┌────────

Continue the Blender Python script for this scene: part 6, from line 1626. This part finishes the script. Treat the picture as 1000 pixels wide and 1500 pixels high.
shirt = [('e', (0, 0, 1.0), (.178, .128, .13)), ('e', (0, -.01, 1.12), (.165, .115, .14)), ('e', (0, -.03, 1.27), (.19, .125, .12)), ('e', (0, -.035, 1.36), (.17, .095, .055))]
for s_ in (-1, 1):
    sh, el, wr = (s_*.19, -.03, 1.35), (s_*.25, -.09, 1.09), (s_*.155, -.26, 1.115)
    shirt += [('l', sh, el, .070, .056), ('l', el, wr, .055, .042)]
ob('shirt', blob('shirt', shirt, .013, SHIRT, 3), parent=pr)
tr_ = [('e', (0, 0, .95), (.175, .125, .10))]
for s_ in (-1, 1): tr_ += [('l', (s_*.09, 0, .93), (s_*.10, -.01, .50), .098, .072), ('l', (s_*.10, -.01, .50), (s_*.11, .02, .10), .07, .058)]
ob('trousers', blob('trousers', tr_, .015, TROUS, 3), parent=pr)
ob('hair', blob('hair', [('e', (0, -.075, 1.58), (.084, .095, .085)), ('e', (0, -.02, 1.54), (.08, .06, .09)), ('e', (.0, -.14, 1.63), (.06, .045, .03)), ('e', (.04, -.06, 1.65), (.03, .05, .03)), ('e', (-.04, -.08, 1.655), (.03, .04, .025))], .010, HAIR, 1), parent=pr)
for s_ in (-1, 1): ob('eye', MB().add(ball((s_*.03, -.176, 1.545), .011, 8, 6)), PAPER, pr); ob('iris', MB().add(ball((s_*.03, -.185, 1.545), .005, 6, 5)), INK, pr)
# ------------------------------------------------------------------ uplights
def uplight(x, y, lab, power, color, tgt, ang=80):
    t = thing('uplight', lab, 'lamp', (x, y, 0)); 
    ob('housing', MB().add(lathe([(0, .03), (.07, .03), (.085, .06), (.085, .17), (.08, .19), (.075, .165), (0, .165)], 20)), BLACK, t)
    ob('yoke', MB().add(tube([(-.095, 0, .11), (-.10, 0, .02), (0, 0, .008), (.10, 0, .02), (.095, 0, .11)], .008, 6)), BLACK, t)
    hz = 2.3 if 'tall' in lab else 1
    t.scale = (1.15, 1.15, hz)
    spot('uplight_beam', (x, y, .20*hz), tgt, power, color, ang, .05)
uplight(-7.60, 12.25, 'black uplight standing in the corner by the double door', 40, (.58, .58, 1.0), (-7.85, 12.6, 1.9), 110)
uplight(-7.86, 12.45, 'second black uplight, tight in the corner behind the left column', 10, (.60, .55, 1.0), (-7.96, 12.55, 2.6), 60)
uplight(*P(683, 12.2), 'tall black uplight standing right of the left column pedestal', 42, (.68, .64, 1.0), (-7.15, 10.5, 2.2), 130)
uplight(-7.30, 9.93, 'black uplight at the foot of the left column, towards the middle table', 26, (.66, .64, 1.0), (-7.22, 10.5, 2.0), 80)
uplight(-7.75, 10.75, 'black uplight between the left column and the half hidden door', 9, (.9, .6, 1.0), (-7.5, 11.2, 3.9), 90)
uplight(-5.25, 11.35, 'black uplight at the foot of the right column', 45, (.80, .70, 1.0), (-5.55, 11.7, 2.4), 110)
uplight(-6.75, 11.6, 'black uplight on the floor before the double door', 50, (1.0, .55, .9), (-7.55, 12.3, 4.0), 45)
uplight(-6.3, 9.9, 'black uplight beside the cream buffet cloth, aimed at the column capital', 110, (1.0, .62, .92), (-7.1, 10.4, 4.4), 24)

└────────

YOUR OBJECTIVE
Quote the listing in full, please, keeping every line exact.

RESPONSE TO THIS TASK
Continue the Blender Python script for this scene: part 6, from line 1626. This part finishes the script. Treat the picture as 1000 pixels wide and 1500 pixels high.
shirt = [('e', (0, 0, 1.0), (.178, .128, .13)), ('e', (0, -.01, 1.12), (.165, .115, .14)), ('e', (0, -.03, 1.27), (.19, .125, .12)), ('e', (0, -.035, 1.36), (.17, .095, .055))]
for s_ in (-1, 1):
    sh, el, wr = (s_*.19, -.03, 1.35), (s_*.25, -.09, 1.09), (s_*.155, -.26, 1.115)
    shirt += [('l', sh, el, .070, .056), ('l', el, wr, .055, .042)]
ob('shirt', blob('shirt', shirt, .013, SHIRT, 3), parent=pr)
tr_ = [('e', (0, 0, .95), (.175, .125, .10))]
for s_ in (-1, 1): tr_ += [('l', (s_*.09, 0, .93), (s_*.10, -.01, .50), .098, .072), ('l', (s_*.10, -.01, .50), (s_*.11, .02, .10), .07, .058)]
ob('trousers', blob('trousers', tr_, .015, TROUS, 3), parent=pr)
ob('hair', blob('hair', [('e', (0, -.075, 1.58), (.084, .095, .085)), ('e', (0, -.02, 1.54), (.08, .06, .09)), ('e', (.0, -.14, 1.63), (.06, .045, .03)), ('e', (.04, -.06, 1.65), (.03, .05, .03)), ('e', (-.04, -.08, 1.655), (.03, .04, .025))], .010, HAIR, 1), parent=pr)
for s_ in (-1, 1): ob('eye', MB().add(ball((s_*.03, -.176, 1.545), .011, 8, 6)), PAPER, pr); ob('iris', MB().add(ball((s_*.03, -.185, 1.545), .005, 6, 5)), INK, pr)
# ------------------------------------------------------------------ uplights
def uplight(x, y, lab, power, color, tgt, ang=80):
    t = thing('uplight', lab, 'lamp', (x, y, 0)); 
    ob('housing', MB().add(lathe([(0, .03), (.07, .03), (.085, .06), (.085, .17), (.08, .19), (.075, .165), (0, .165)], 20)), BLACK, t)
    ob('yoke', MB().add(tube([(-.095, 0, .11), (-.10, 0, .02), (0, 0, .008), (.10, 0, .02), (.095, 0, .11)], .008, 6)), BLACK, t)
    hz = 2.3 if 'tall' in lab else 1
    t.scale = (1.15, 1.15, hz)
    spot('uplight_beam', (x, y, .20*hz), tgt, power, color, ang, .05)
uplight(-7.60, 12.25, 'black uplight standing in the corner by the double door', 40, (.58, .58, 1.0), (-7.85, 12.6, 1.9), 110)
uplight(-7.86, 12.45, 'second black uplight, tight in the corner behind the left column', 10, (.60, .55, 1.0), (-7.96, 12.55, 2.6), 60)
uplight(*P(683, 12.2), 'tall black uplight standing right of the left column pedestal', 42, (.68, .64, 1.0), (-7.15, 10.5, 2.2), 130)
uplight(-7.30, 9.93, 'black uplight at the foot of the left column, towards the middle table', 26, (.66, .64, 1.0), (-7.22, 10.5, 2.0), 80)
uplight(-7.75, 10.75, 'black uplight between the left column and the half hidden door', 9, (.9, .6, 1.0), (-7.5, 11.2, 3.9), 90)
uplight(-5.25, 11.35, 'black uplight at the foot of the right column', 45, (.80, .70, 1.0), (-5.55, 11.7, 2.4), 110)
uplight(-6.75, 11.6, 'black uplight on the floor before the double door', 50, (1.0, .55, .9), (-7.55, 12.3, 4.0), 45)
uplight(-6.3, 9.9, 'black uplight beside the cream buffet cloth, aimed at the column capital', 110, (1.0, .62, .92), (-7.1, 10.4, 4.4), 24)